<<<<

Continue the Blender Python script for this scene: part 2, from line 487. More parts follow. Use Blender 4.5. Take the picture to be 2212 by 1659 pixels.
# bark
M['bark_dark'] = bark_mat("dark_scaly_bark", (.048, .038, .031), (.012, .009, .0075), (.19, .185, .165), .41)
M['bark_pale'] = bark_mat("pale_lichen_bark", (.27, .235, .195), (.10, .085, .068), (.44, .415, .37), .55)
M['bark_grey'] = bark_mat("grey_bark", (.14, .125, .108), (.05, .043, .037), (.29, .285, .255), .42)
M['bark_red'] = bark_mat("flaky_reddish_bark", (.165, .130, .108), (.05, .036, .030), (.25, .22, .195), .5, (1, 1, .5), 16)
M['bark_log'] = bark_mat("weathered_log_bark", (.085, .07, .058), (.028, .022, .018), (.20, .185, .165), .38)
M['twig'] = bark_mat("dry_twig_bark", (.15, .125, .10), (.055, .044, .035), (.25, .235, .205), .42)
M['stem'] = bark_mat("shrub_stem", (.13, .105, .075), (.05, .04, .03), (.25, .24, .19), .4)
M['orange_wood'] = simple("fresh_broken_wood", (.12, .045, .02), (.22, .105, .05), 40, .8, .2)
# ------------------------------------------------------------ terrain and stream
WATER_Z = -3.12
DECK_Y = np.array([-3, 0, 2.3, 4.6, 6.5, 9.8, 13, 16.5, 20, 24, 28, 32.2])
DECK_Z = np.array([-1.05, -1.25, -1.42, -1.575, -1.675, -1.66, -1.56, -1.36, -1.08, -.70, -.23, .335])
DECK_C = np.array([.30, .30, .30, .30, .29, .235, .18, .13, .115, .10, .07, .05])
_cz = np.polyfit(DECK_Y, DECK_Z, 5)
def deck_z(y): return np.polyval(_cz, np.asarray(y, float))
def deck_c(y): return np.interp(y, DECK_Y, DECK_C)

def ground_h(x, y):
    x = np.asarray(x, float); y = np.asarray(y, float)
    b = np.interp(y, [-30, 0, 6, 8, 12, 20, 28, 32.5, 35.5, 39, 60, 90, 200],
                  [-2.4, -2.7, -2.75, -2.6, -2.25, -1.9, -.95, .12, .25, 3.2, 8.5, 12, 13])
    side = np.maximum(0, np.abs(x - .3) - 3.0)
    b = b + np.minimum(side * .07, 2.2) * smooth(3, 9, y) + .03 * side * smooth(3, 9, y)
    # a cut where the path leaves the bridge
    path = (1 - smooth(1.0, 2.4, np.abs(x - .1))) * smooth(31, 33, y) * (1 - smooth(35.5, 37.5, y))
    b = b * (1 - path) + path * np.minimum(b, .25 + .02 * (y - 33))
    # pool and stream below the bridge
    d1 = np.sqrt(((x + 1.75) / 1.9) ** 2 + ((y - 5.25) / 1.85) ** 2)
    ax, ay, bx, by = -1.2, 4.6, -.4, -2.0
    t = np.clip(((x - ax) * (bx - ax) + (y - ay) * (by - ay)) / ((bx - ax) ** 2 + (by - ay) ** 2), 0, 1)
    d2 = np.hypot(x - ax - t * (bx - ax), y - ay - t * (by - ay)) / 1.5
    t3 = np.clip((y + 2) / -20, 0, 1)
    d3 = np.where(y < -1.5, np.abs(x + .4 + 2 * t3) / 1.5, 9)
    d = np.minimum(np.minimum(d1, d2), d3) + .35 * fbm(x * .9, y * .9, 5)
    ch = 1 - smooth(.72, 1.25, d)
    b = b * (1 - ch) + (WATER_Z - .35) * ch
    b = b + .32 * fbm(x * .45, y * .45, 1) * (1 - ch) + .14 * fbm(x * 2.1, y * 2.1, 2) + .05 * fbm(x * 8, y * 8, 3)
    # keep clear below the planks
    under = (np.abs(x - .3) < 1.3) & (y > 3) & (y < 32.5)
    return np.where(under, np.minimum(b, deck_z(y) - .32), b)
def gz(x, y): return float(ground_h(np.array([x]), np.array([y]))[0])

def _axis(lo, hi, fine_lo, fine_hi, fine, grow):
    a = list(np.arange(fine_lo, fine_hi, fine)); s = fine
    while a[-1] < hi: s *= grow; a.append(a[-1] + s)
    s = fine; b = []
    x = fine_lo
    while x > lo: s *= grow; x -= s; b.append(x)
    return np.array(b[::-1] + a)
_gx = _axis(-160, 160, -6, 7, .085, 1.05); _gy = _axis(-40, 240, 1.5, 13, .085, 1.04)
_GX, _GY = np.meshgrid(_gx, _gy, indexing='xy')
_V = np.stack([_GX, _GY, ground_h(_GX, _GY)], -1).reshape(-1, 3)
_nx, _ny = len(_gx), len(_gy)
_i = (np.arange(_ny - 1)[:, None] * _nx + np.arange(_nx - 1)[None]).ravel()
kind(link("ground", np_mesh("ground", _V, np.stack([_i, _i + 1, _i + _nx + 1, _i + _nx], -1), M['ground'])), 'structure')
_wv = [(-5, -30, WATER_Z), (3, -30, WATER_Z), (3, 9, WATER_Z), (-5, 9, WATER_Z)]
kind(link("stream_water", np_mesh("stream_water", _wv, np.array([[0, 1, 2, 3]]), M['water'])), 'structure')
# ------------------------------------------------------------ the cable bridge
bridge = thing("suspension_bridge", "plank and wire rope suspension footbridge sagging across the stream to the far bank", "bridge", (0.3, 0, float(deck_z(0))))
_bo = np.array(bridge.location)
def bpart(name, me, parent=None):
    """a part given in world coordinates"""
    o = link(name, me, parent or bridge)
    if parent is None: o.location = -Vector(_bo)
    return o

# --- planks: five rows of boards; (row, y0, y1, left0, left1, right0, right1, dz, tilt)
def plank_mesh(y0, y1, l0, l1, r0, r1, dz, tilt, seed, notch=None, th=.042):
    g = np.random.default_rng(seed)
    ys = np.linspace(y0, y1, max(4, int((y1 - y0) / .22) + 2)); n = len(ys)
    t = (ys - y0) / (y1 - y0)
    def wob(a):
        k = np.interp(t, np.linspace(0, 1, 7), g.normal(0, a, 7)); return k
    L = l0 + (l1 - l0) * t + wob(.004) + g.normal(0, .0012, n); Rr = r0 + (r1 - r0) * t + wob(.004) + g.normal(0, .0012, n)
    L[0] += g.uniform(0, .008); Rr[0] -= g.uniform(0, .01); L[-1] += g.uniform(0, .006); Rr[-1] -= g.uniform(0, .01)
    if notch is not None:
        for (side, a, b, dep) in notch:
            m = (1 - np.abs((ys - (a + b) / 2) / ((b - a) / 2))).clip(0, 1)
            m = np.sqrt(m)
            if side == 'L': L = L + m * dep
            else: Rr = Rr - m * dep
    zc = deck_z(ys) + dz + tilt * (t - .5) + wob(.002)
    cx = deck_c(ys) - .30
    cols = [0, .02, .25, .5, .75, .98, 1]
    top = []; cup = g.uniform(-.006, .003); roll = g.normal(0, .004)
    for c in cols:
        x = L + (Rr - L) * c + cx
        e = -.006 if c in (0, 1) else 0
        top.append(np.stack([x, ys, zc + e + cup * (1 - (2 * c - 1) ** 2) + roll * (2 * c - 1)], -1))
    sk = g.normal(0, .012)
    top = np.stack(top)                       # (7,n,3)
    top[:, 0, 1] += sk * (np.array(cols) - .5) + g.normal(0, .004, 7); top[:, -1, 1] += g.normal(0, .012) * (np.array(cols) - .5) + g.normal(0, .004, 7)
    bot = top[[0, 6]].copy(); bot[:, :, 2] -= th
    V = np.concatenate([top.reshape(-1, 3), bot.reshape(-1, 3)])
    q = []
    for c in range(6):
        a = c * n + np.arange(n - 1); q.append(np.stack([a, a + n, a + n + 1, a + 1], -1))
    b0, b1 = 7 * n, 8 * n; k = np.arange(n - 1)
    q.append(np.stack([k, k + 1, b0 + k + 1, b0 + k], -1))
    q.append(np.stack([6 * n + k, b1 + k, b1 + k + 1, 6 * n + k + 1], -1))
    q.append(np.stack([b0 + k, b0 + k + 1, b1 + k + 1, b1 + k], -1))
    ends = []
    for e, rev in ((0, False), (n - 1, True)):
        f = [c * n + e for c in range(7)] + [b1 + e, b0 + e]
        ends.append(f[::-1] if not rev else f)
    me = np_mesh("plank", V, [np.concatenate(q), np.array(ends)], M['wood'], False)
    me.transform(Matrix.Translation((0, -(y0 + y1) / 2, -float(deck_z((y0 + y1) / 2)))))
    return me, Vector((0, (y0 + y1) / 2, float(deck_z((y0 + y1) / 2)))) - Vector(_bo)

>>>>

## What you are asked to do
Set down, exactly as written, each line of the data from its opening line through the one containing "def deck_c(y): return". Output nothing more.

## Output
Continue the Blender Python script for this scene: part 2, from line 487. More parts follow. Use Blender 4.5. Take the picture to be 2212 by 1659 pixels.
# bark
M['bark_dark'] = bark_mat("dark_scaly_bark", (.048, .038, .031), (.012, .009, .0075), (.19, .185, .165), .41)
M['bark_pale'] = bark_mat("pale_lichen_bark", (.27, .235, .195), (.10, .085, .068), (.44, .415, .37), .55)
M['bark_grey'] = bark_mat("grey_bark", (.14, .125, .108), (.05, .043, .037), (.29, .285, .255), .42)
M['bark_red'] = bark_mat("flaky_reddish_bark", (.165, .130, .108), (.05, .036, .030), (.25, .22, .195), .5, (1, 1, .5), 16)
M['bark_log'] = bark_mat("weathered_log_bark", (.085, .07, .058), (.028, .022, .018), (.20, .185, .165), .38)
M['twig'] = bark_mat("dry_twig_bark", (.15, .125, .10), (.055, .044, .035), (.25, .235, .205), .42)
M['stem'] = bark_mat("shrub_stem", (.13, .105, .075), (.05, .04, .03), (.25, .24, .19), .4)
M['orange_wood'] = simple("fresh_broken_wood", (.12, .045, .02), (.22, .105, .05), 40, .8, .2)
# ------------------------------------------------------------ terrain and stream
WATER_Z = -3.12
DECK_Y = np.array([-3, 0, 2.3, 4.6, 6.5, 9.8, 13, 16.5, 20, 24, 28, 32.2])
DECK_Z = np.array([-1.05, -1.25, -1.42, -1.575, -1.675, -1.66, -1.56, -1.36, -1.08, -.70, -.23, .335])
DECK_C = np.array([.30, .30, .30, .30, .29, .235, .18, .13, .115, .10, .07, .05])
_cz = np.polyfit(DECK_Y, DECK_Z, 5)
def deck_z(y): return np.polyval(_cz, np.asarray(y, float))
def deck_c(y): return np.interp(y, DECK_Y, DECK_C)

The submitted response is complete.